WRITTEN EXERCISE –
Identify each line in the records below that contains the word "pixels", and copy it.

DATASET ENTRIES –
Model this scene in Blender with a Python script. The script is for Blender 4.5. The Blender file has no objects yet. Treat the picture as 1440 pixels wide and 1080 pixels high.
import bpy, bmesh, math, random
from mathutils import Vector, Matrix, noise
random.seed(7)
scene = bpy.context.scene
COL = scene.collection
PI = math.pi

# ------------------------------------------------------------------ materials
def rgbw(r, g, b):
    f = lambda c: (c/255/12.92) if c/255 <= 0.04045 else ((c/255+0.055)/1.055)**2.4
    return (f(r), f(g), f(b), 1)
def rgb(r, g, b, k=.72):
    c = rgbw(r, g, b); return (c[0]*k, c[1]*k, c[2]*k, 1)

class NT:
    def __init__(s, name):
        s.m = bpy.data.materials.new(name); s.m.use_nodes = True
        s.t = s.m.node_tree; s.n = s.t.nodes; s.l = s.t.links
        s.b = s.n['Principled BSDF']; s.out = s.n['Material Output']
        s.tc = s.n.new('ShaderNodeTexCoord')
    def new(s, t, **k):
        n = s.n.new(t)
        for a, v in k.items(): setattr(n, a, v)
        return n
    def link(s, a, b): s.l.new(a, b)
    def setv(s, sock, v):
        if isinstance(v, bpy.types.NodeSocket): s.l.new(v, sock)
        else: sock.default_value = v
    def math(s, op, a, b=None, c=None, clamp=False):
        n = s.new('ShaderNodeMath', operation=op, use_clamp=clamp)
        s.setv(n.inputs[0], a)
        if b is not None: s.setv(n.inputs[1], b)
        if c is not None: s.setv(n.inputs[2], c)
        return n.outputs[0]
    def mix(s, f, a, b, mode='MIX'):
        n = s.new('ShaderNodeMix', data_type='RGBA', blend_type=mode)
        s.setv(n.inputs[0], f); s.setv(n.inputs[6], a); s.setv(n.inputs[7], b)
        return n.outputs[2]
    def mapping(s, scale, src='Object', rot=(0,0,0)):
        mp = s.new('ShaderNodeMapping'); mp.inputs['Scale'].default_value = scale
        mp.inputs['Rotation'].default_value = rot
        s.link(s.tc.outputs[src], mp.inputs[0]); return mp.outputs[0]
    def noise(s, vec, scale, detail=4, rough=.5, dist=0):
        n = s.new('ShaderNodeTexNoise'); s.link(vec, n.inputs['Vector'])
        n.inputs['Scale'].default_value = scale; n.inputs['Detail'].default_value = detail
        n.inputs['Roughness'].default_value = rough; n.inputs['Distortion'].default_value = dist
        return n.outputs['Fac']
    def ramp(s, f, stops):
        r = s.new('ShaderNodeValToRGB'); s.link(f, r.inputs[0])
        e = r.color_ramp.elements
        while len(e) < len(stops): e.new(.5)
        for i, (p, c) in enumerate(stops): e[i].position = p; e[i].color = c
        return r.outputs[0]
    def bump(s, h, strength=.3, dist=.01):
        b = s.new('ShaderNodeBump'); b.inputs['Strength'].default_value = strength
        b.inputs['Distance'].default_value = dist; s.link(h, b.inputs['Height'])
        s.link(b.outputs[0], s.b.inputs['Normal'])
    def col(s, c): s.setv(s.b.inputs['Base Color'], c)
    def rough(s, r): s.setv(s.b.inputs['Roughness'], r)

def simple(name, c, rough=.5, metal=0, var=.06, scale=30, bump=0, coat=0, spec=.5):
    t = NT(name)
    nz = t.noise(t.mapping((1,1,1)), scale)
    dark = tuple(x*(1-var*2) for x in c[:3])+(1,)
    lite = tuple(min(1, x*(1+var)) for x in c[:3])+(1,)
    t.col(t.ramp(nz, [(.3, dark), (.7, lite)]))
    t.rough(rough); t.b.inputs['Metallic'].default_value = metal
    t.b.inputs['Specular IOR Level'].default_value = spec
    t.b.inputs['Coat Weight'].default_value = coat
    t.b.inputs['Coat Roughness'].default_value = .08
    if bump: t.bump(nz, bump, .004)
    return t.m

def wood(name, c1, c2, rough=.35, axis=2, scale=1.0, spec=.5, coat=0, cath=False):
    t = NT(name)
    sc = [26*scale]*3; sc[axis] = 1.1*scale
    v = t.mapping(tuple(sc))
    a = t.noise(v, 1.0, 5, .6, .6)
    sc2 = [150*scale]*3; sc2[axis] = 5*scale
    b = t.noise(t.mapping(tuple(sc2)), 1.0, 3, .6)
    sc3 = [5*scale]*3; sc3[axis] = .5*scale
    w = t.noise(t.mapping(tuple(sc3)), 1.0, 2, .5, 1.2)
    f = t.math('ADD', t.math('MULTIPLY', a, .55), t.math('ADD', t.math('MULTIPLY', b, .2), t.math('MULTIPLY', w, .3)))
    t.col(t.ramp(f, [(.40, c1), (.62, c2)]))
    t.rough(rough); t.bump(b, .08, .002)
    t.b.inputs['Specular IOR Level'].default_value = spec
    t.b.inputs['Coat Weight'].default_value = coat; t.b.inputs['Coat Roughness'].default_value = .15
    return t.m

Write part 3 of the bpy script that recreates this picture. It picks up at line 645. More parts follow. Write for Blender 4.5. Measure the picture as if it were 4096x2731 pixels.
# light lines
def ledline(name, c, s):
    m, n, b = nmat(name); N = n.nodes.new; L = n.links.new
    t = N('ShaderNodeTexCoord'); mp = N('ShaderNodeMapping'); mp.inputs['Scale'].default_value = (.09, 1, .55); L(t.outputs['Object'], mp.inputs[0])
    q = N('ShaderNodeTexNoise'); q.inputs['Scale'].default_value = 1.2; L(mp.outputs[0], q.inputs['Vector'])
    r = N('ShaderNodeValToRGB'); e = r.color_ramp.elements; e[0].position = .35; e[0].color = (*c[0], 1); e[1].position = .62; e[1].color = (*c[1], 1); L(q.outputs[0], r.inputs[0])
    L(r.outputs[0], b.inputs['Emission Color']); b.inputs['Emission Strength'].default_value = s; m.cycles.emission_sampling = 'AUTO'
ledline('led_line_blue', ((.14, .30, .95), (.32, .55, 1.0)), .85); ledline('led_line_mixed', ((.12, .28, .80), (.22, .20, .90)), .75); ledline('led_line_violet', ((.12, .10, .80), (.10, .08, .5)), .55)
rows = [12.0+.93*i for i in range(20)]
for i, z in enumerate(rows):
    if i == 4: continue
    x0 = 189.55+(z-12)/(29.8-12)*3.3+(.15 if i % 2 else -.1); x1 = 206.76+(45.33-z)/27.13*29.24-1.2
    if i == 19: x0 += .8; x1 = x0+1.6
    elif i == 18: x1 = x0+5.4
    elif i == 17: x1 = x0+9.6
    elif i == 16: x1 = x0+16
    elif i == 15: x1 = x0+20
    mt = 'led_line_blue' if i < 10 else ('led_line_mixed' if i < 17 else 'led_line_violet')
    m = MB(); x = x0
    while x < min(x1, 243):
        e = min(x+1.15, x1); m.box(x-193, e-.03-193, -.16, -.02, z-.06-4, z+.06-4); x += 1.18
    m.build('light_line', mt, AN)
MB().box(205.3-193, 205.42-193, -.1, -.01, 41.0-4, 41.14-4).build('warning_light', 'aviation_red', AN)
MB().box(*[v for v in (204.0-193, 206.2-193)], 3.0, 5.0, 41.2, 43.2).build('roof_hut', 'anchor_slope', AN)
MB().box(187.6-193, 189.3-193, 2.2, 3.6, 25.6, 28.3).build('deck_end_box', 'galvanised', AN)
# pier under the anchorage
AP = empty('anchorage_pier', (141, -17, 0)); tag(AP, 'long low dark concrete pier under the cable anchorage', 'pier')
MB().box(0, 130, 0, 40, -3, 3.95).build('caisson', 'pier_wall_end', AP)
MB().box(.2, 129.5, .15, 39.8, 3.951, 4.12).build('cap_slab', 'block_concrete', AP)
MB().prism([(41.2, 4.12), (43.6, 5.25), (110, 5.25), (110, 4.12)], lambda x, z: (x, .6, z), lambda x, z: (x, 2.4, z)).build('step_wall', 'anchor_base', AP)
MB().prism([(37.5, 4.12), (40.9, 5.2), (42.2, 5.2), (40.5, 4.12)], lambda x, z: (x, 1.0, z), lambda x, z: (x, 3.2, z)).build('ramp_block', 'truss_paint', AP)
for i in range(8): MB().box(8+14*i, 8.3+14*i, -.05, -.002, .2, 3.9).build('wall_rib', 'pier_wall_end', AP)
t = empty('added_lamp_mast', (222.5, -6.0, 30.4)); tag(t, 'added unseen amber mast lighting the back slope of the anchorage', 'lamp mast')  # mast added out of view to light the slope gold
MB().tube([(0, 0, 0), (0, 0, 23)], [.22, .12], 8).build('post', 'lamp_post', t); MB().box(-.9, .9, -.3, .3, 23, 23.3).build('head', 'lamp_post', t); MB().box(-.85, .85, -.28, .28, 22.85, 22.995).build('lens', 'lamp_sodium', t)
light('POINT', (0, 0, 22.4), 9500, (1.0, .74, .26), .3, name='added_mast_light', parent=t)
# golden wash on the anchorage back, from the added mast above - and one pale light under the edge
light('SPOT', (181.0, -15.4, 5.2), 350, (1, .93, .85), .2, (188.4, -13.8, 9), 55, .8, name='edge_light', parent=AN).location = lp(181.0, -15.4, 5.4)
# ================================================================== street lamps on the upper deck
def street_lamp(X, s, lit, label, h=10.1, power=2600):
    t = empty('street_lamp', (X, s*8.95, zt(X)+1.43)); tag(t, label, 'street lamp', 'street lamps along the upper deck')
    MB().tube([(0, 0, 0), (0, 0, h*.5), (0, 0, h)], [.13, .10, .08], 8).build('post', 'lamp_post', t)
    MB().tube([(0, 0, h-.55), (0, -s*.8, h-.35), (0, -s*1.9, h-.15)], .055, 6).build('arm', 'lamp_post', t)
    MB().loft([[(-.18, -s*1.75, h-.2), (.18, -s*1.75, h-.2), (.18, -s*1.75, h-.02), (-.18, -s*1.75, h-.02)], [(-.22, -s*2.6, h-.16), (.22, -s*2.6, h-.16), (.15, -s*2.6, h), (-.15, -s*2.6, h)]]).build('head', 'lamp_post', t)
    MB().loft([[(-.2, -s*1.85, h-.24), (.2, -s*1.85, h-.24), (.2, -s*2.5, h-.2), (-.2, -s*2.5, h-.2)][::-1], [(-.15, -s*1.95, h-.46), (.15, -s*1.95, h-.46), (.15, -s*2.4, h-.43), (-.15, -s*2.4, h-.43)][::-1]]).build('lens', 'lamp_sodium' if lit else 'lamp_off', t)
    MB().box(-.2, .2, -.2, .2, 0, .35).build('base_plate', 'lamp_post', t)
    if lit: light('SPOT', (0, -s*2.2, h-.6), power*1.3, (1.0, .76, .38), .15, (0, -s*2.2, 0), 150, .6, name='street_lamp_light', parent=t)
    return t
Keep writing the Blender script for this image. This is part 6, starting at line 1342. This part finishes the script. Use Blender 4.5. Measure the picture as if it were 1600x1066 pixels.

SOLVED EXERCISE –
Model this scene in Blender with a Python script. The script is for Blender 4.5. The Blender file has no objects yet. Treat the picture as 1440 pixels wide and 1080 pixels high.
Write part 3 of the bpy script that recreates this picture. It picks up at line 645. More parts follow. Write for Blender 4.5. Measure the picture as if it were 4096x2731 pixels.
Keep writing the Blender script for this image. This is part 6, starting at line 1342. This part finishes the script. Use Blender 4.5. Measure the picture as if it were 1600x1066 pixels.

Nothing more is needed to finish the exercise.